Friday, November 30, 2012

Review of 2007 Persuasion by Lisa Nelson





Persuasion. Dir. Adrian Shergold. Perf. Sally Hawkins, Alice Krige, Rupert Penry-Jones, Anthony Head, Amanda Hale.  ITV/BBC Television, 2007. 2 out of 4 stars.
I must admit that I was very skeptical about liking the character of Anne Elliot on film as well as I liked her in the book. It would seem to be a very hard task to make her deep thoughts and feelings known to the audience without the benefit of the play-by-play of what she is thinking and feeling that we get from Jane Austen’s detailed writing. But I was pleasantly surprised by Sally Hawkins’s strong and sympathetic performance, which was the best feature of the film. It is too bad that the rest of the film was not quite as good. Some scenes were played up for comedy, or were made entirely too dramatic, when they should have been more natural. In this adaptation the grand gestures sometimes drown out what can be breathtaking in the subtleness that Austen creates in her writing. 

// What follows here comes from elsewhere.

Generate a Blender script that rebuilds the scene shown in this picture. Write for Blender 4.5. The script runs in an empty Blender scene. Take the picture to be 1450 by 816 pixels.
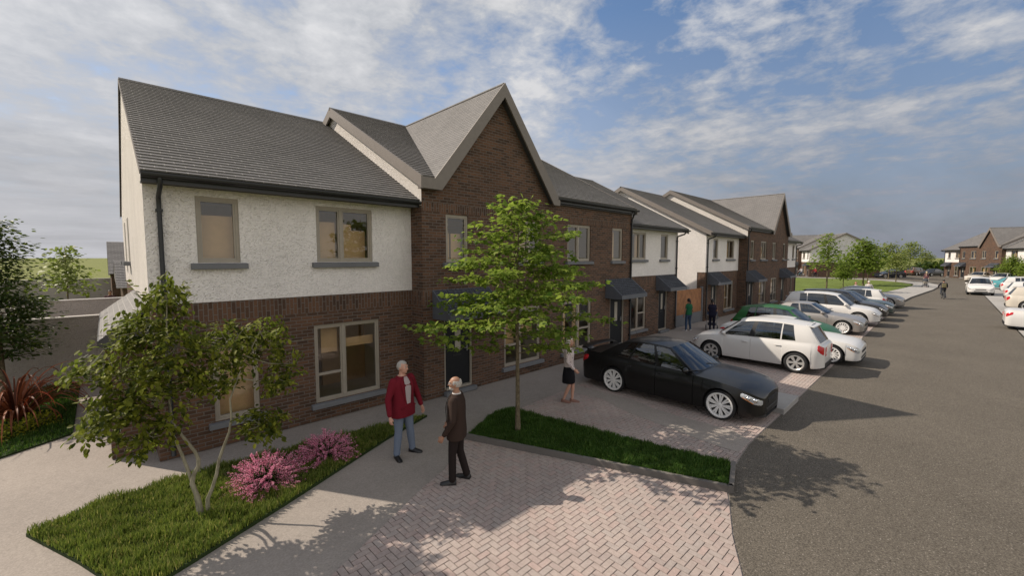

      Right away on seeing Anne’s father, Sir William (played by Anthony Head), it was clear that he was not the narcissistic and blissfully ignorant character that I had an impression of in the book but an angry, domineering, and quite intimidating man who did not seem the type to leave Anne to herself but to try to control her. The character of Anne’s sister, Mary Musgrove, was also overdone, but in the opposite direction from the seriousness of the father. Her self-importance is accompanied by a comically strained voice that makes her seem too ridiculous to be anything but the comic relief that begs attention. Mary’s dialogue written by Austen is ridiculous and annoying enough without the added character acting that hits us over the head with how we are supposed to view her. Captain Wentworth was played quite well by Rupert Penry-Jones, but at one point, he storms out of the concert at Bath in a passion of anger before it has even started, and Anne chases after him, which seems wildly out of character for both of them. I would think that if they were that passionate in the first place they would have confessed their feelings to each other already.
Although the rest of the cast does a fair job it was very disappointing how many scenes were cut short, and many of the best parts of the book were not shown at all. When Anne has the conversation that she was supposed to have with Captain Harville at the end, about which sex loves longest, with Captain Benwick at Lyme instead, all my hopes of seeing the scene that had me holding my breath while Captain Wentworth dropped his pen were dashed. It was also cut very short and did not seem to matter as much in this film as it should have. Although her marriage is seen as happy and ideal, Mrs. Croft’s stories of her own experience as a sailor’s wife were overlooked. The scenes with Mrs. Smith were cut short as well without giving her whole story with Mr. Elliot, and it is only very quickly mentioned at the end that he had bad intentions in wanting to marry Anne. The issues that were most interesting in the story were ignored in the film in favor of getting to the action of moving Anne and Captain Wentworth closer together, which turned out to climax in the slowest and most awkward kiss I’ve seen outside of a comedy.
All in all, this version was not terrible to watch but very disappointing if you’ve read the book and were expecting to see the most intriguing parts played out. The 1995 version is a much more thoughtful piece which was more careful to include the deeper issues of gender and class behind the love story that Austen intended her readers to see. Austen portrayed everyday people going about their daily lives in her writing. She did not intend to write the love story of the century in any of her novels. She wrote not merely about strong feelings, but true feelings being worked out through social customs and restrictions. The awkward use in the film of enormous crashing waves at Lyme, some overdone characters, a passionate fit of jealousy, and an ending that has the heroine running around frantically and out of breathe for the sake of drama and action does not compliment the subtle and complex way that Jane Austen tells an enchanting story.